**Given information**
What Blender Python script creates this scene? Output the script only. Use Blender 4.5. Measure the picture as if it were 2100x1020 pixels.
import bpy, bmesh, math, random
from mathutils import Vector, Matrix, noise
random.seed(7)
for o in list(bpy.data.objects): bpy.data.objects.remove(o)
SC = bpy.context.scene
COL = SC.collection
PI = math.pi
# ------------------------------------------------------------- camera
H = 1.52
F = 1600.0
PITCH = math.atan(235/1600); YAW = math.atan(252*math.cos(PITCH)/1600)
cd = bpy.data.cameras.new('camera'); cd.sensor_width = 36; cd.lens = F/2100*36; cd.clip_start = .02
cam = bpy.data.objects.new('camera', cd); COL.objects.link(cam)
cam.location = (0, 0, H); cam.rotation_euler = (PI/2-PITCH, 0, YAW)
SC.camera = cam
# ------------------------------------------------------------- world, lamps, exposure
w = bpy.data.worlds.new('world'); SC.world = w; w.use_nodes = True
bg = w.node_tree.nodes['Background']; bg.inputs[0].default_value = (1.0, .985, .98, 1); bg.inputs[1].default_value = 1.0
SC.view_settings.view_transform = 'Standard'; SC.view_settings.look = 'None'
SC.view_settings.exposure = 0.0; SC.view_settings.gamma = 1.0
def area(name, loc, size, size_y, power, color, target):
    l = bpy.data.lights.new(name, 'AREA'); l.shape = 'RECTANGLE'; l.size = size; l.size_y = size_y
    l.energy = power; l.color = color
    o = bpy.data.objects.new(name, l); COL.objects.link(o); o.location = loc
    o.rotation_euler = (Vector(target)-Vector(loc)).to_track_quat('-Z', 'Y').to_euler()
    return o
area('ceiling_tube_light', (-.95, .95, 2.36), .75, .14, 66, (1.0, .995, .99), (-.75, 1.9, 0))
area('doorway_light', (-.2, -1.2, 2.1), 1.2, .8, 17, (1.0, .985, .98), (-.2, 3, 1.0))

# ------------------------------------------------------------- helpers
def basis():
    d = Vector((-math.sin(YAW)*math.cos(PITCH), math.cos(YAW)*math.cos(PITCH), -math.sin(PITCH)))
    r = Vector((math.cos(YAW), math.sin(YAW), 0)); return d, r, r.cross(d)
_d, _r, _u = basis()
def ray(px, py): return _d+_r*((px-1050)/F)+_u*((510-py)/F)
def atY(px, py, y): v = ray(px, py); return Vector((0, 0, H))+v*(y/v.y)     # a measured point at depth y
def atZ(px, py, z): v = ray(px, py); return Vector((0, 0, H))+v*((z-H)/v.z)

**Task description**
Copy every line that contains the string "scene".

**Exercise response**
What Blender Python script creates this scene? Output the script only. Use Blender 4.5. Measure the picture as if it were 2100x1020 pixels.
SC = bpy.context.scene